Earlier this year I attended a Digital Security workshop organized by Association for Progressive Communication and Point of View in Mumbai, India. This was my first workshop on digital security and, like most others in the group, I was clueless about my expectations. I was generally aware of the larger issues of surveillance, politics of big data and other issues of concerns in the digital world. However in my mind, these were hardly issues that would ever affect me. For a very long time, I thought that digital security does not concern me because there was hardly anything of relevance from my digital existence that was of any potential significance.
The workshop was going well and I was vigorously nodding my head in agreement to everything being said till the time we got to ‘Threat Modeling’. Threat modeling is an exercise where you put yourself in the center and analyse how you might be at risk of an online attack either in your personal or professional life. To my surprise the more I analyzed, the more my safety net began to shrink. As a feminist with a loud mouth and working on issues of sexual and reproductive health and rights, I realized how vulnerable I (and those ‘digitally’ associated with me) was to being attacked online. Honestly, I was scared!
While online, most of us operate in the ‘Trust Everyone” mode.
This is probably because in our minds we have compartmentalized virtual from real, maybe not realizing that, in the new media cultures, the two are increasingly overlapping with each other.

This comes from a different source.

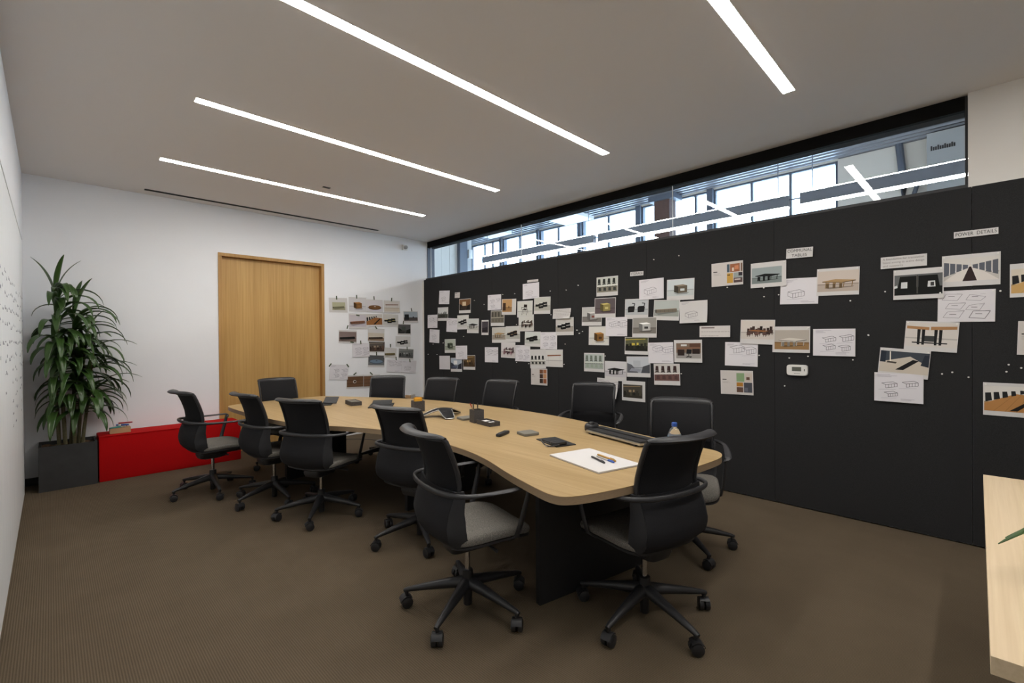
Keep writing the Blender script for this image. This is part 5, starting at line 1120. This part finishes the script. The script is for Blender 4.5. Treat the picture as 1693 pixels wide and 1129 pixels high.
BW = {
 'w1': (PH('cabinet', wall=(170, 168, 140), flo=(150, 146, 120), c1=(136, 132, 104), rect=(0.17, 0.16, 0.88, 0.70)), .279, .216, 'beige room photo taped at the upper left of the white wall group'),
 'w2': (PH('box', wall=(206, 204, 206), flo=(200, 198, 202), c1=(150, 106, 58), c2=(140, 98, 52), rect=(0.03, 0.06, 0.97, 0.94)), .281, .216, 'photo of a brown cube stool, second in the top taped row'),
 'w3': (PH('oval', wall=(208, 204, 208), flo=(202, 198, 204), c1=(112, 78, 44), c2=(196, 190, 180), rect=(0.03, 0.06, 0.97, 0.92)), .281, .195, 'photo of a dark oval wooden table, third in the top taped row'),
 'w4': (PH('bar', wall=(204, 200, 196), flo=(196, 186, 172), c1=(112, 76, 48), rect=(0.03, 0.10, 0.97, 0.92)), .290, .195, 'photo of a thin brown bar table, rightmost in the top taped row'),
 'w5': (PH('cabinet', wall=(196, 190, 196), flo=(186, 180, 188), c1=(140, 98, 76), rect=(0.03, 0.16, 0.97, 0.94)), .290, .235, 'lilac-grey photo of a low brown cabinet, left in the second taped row'),
 'w6': (PH('wood', wall=(200, 196, 190), flo=(150, 110, 70), c1=(146, 98, 56), rect=(0.02, 0.14, 0.98, 0.97)), .281, .195, 'photo of a brown tabletop with black chairs, middle of the second taped row'),
 'w7': (PH('sofas', wall=(200, 198, 194), flo=(186, 184, 180), c1=(24, 26, 22), c2=(196, 182, 120), rect=(0.02, 0.10, 0.98, 0.94)), .281, .195, 'photo of black benches with cream tops, right in the second taped row'),
 'w8': (PH('screen', wall=(160, 170, 178), flo=(80, 74, 72), c1=(34, 36, 38), c2=(70, 62, 60), rect=(0.03, 0.16, 0.97, 0.94)), .281, .190, 'blue-grey photo with a dark screen, taped furthest right and near the corner'),
 'w9': (PH('room', wall=(84, 84, 84), flo=(70, 70, 70), c1=(38, 38, 36), c2=(70, 76, 70), rect=(0.03, 0.14, 0.97, 0.94)), .250, .185, 'dark room photo under the blue-grey screen photo'),
 'w10': (PH('cabinet', wall=(128, 112, 108), flo=(116, 100, 92), c1=(28, 26, 24), rect=(0.02, 0.12, 0.98, 0.88)), .283, .195, 'photo of a black sideboard, leftmost in the third taped row'),
 'w11': (PH('cabinet', wall=(196, 186, 172), flo=(140, 118, 98), c1=(66, 52, 40), rect=(0.02, 0.06, 0.98, 0.66)), .285, .204, 'photo of a dark brown counter below the brown tabletop photo'),
 'w12': (SK(4), .280, .211, 'large pencil sketch taped left of the crowded dining photo'),
 'w13': (PH('dark', wall=(90, 84, 78), flo=(70, 58, 50), c1=(48, 36, 30), c2=(150, 136, 120), rect=(0.02, 0.08, 0.98, 0.94)), .281, .175, 'photo of a crowded dining room under the dark brown counter photo'),
 'w14': (PH('sofas', wall=(206, 204, 202), flo=(200, 198, 196), c1=(26, 26, 26), c2=(220, 218, 214), rect=FULL), .279, .170, 'photo of black armchairs on white, under the dark room photo'),
 'w15': (PH('cabinet', wall=(204, 202, 200), flo=(198, 196, 192), c1=(128, 116, 74), rect=FULL), .220, .165, 'slightly tilted photo of an olive sofa'),
 'w16': (PH('dark', wall=(110, 112, 110), flo=(84, 84, 82), c1=(44, 46, 46), c2=(150, 152, 150), rect=(0.02, 0.14, 0.98, 0.95)), .285, .180, 'grey lounge photo, right of the olive sofa photo'),
 'w17': (PH('oval', wall=(84, 86, 88), flo=(110, 112, 114), c1=(110, 128, 146), c2=(60, 62, 66), rect=(0.02, 0.16, 0.98, 0.97)), .285, .190, 'photo of a blue-grey round table under the crowded dining photo'),
 'w18': (SK(2), .279, .205, 'lilac pencil sketch taped below the olive sofa photo'),
 'w18b': (SK(1, False, (96, 92, 98)), .279, .205, 'pencil sketch of a grey block, taped lowest at the right'),
 'w19': (SK(4, True), .285, .222, 'line sketch taped by two corners at the lower left, next to the door frame'),
 'w20': (PH('drawers', wall=(96, 70, 50), flo=(90, 66, 46), c1=(104, 76, 54), c2=(206, 200, 190), rect=(0.02, 0.12, 0.98, 0.90)), .281, .205, 'photo of brown drawers with a white ring, taped at the bottom'),
 'w20b': (PH('drawers', wall=(96, 70, 50), flo=(90, 66, 46), c1=(112, 82, 60), c2=(150, 120, 96), rect=(0.02, 0.12, 0.98, 0.90)), .281, .205, 'photo of brown drawers partly hidden behind a chair back'),
}
x, z, r_ = POS['w18']; POS['w18'] = (3.955, 1.01, -3.0); POS['w18b'] = (4.225, 0.985, -5.0)
POS['w20'] = (3.285, 0.80, -1.5); POS['w20b'] = (3.555, 0.79, -2.0)
FRB = Matrix(((1, 0, 0, 0), (0, 0, -1, 0), (0, 1, 0, 0), (0, 0, 0, 1)))
CURL = {'p19': 0.022, 'p44': 0.014, 'p56': 0.03}
def bend(k, lift, v, u=0.5):          # distance from the board at height v (1 = top)
    return lift * (1 - v) ** 2 * (0.5 + 0.9 * u) if k in CURL else lift * (1 - v)
def sheet(k, spec, M0, off, group, cat='paper'):
    art, w, h, lab = spec
    lift = CURL.get(k, 0.0025)
    bm = BM(); NX, NY = 3, 5
    surf(bm, NX, NY, lambda u, v: ((u - 0.5) * w, (v - 0.5) * h, bend(k, lift, v, u)), 0.0006)
    o = finish(bm, 'paper_sheet', M.paper, smooth=0); o.matrix_world = M0 @ Matrix.Translation((0, 0, off))
    tag(o, lab, cat, group)
    if art:
        A = Art(w, h); art(A, random.Random(k))
        vs, fs, cs = [], [], []
        if k in CURL: A.p = A.p[1:]                  # curled sheets: bare paper behind the lines
        for i, (pts, c) in enumerate(A.p):
            f0 = len(vs)
            pz = 0.00055 + 0.000022 * i
            # split tall polygons is unnecessary: the bend is slight and the print rides above it
            for (x, y) in pts:
                zz = bend(k, lift, y, x); vs.append(((x - 0.5) * w, (y - 0.5) * h, zz + pz + (0.0010 if k in CURL else 0.0002)))
            fs.append(list(range(f0, f0 + len(pts)))); cs += [c] * len(pts)
        me = bpy.data.meshes.new('printed_picture'); me.from_pydata(vs, [], fs); me.update()
        at_ = me.color_attributes.new('Col', 'FLOAT_COLOR', 'CORNER')
        for i, c in enumerate(cs): at_.data[i].color = c
        me.materials.append(M.ink); pr_ = link('printed_picture', me, o)
    return o
def lettering(parent, txt, size, xy, align='CENTER', m=None, fit=0.15):
    cu_ = bpy.data.curves.new('lettering', 'FONT'); cu_.body = txt; cu_.size = size; cu_.align_x = align; cu_.align_y = 'CENTER'; cu_.extrude = 0.0001
    cu_.materials.append(m or M.text)
    t_ = bpy.data.objects.new('lettering_curve', cu_); COL.objects.link(t_); bpy.context.view_layer.update()
    me = bpy.data.meshes.new_from_object(t_.evaluated_get(bpy.context.evaluated_depsgraph_get())); me.name = 'lettering'
    bpy.data.objects.remove(t_); bpy.data.curves.remove(cu_)
    o = bpy.data.objects.new('lettering', me); COL.objects.link(o); o.parent = parent; o.location = (xy[0], xy[1], 0.0024); o.scale = (fit / (max(v.co.x for v in me.vertices) - min(v.co.x for v in me.vertices)), 1, 1)
    return o
sheets = {}
for i, (k, spec) in enumerate(SH.items()):
    u, z, rot = POS[k]; b = -u
    rot = max(-5, min(5, rot))
    if k == 'p77': b -= 0.03
    if k == 'p78': b -= 0.03
    if k == 'p79': b -= 0.05
    M0 = Matrix.Translation(WP(-0.0012, b, z)) @ FRM @ Matrix.Rotation(math.radians(rot), 4, 'Z')
    sheets[k] = sheet(k, spec, M0, 0.0008 + 0.0021 * (i % 5), 'paper prints on the charcoal pinboard')
for i, (k, spec) in enumerate(BW.items()):
    x, z, rot = POS[k]; rot = max(-5, min(5, rot))
    M0 = Matrix.Translation((x, YB - 0.0012, z)) @ FRB @ Matrix.Rotation(math.radians(rot), 4, 'Z')
    sheets[k] = sheet(k, spec, M0, 0.0008 + 0.0021 * (i % 4), 'paper prints taped to the white back wall')
lettering(sheets['p58'], 'STORAGE', 0.036, (0, 0), fit=0.138)
lettering(sheets['p61'], 'COMMUNAL', 0.034, (0, 0.019), fit=0.178); lettering(sheets['p61'], 'TABLES', 0.034, (0, -0.02), fit=0.112)
lettering(sheets['p69'], 'POWER  DETAILS', 0.034, (0, 0), fit=0.196)
gr = mat('grey_print', L(0.22, 0.20, 0.19), 0.8)
for j, (s, ft) in enumerate((('A foundation for translation', 0.232), ('based zoning to active design', 0.232), ('and supports', 0.115))): lettering(sheets['p70'], s, 0.021, (-0.118, 0.025 - 0.025 * j), 'LEFT', gr, ft)

# loose pins on the bare board
pin_me = None
def pin_at(M0, lab, grp):
    global pin_me
    if pin_me is None:
        bm = BM(); lathe(bm, [(0.004, 0.0), (0.004, 0.004), (0.0028, 0.006), (0.0032, 0.010), (0.0055, 0.012), (0.0055, 0.0135), (0.001, 0.014)], 10)
        o = finish(bm, 'push_pin', M.pinm, smooth=40); pin_me = o.data
    else: o = link('push_pin', pin_me)
    o.matrix_world = M0; tag(o, lab, 'push pin', grp); return o
short_of = {k: v[3] for k, v in SH.items()}
PIN_NEAR = {'p1': 'far left top sketch', 'p2': 'small caption card', 'p3': 'brown lounge photo', 'p4': 'dark outdoor photo', 'p5': 'left border sketch', 'p6': 'lower left border sketch', 'p7': 'tilted sketch sheet', 'p8': 'black sofas photo', 'p9': 'dark table on pale floor photo', 'p10': 'narrow upright photo', 'p11': 'top left table sketch', 'p12': 'orange room photo', 'p13': 'grey furniture rows photo', 'p14': 'armchair photo', 'p15': 'long dark benches photo', 'p16': 'pale sketch over the armchair', 'p17': 'blank white strip', 'p18': 'small crowd of chairs photo', 'p19': 'curled text sheet', 'p20': 'black and white sofas photo', 'p21': 'tan table photo', 'p22': 'brown-topped benches photo', 'p23': 'all-black seating photo', 'p24': 'sketch beside black seating', 'p25': 'coloured chairs photo', 'p26': 'sketch beside coloured chairs', 'p27': 'bold table sketch', 'p28': 'greenish photo', 'p29': 'sketch under greenish photo', 'p30': 'blank sheet', 'p31': 'blue-grey room photo', 'p32': 'brown crowded room photo', 'p33': 'black chair row photo', 'p34': 'brown bench print', 'p35': 'brown swatch page', 'p36': 'cafe photo', 'p37': 'cabinet sketch', 'p38': 'open storage frame photo', 'p40': 'yellow box photo', 'p41': 'white bin photo', 'p42': 'black pots photo', 'p43': 'long grey cabinet photo', 'p44': 'lifted corner sketch', 'p45': 'upright boxes sketch', 'p46': 'white pedestal photo', 'p47': 'golden brown cabinet photo', 'p48': 'yellow lamps photo', 'p49': 'stacked units sketch', 'p50': 'executive desk photo', 'p51': 'typed caption strip', 'p52': 'pale green wall unit photo', 'p53': 'black tables photo', 'p54': 'grey architectural photo', 'p55': 'reddish photo', 'p56': 'curled hidden sketch', 'p57': 'dark interior photo', 'p58': 'STORAGE strip', 'p59': 'orange and yellow swatch page', 'p60': 'black bench table photo', 'p61': 'COMMUNAL TABLES strip', 'p62': 'slatted panel sketch', 'p63': 'pale wood table photo', 'p64': 'dark stools photo', 'p65': 'white table photo', 'p66': 'four bench sketches', 'p67': 'woven leg bench sketch', 'p68': 'green swatch page', 'p69': 'POWER DETAILS strip', 'p70': 'typed strip under POWER DETAILS', 'p71': 'two black desks photo', 'p72': 'long desk aisle photo', 'p73': 'desktop plan sketches', 'p74': 'live-edge tables photo', 'p75': 'power slot desk photo', 'p76': 'lowest bench sketches', 'p77': 'brown board table photo', 'p78': 'tan tabletop photo', 'p79': 'cut-off heading page', 'thermo': 'thermostat'}
pts_ = {k: POS[k][:2] for k in SH}; pts_['thermo'] = (-1.064, 1.153)
cnt = {}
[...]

As the workshop progressed and complex issues began to unfold, my digital presence felt like me standing at the center of a very busy square. Any passerby equipped with the simplest tools of social engineering could have information about my daily routine and life. Things became stark when I imagined these passerbys in the form of vindictive exes, jealous colleagues, online frauds, anti-choice advocates and homophobic outfits.
By now my assumed position of privilege and hence presumed online safety was riding a rocky boat. I realized that one can never assume any permanent state of either privilege or status quo. When the positions of power shift, so do those who are marginalized. And, one can find oneself on the other side of the power dynamics fence anytime. Given this understanding, adopting tools of digital security then is also a political statement and a feminist issue. Where in latent ways, we announce our resistance to unethical practices of extractive data collection and being scrutinized without consent. Therefore, safety in both physical and digital spaces should be an ongoing pursuit. Accepting that our digital existence is as real as the physical world (and that together both provide meaning to this one life) is the first step towards digital security. More than learning the use of complex sounding tools, digital security is about assessing our risks online and being open to behaviour change.
Equipped with new tools of safety, I now feel more confident in navigating the digital streets and exploring Internet’s potential for seeking information, knowledge, entertainment and pleasure.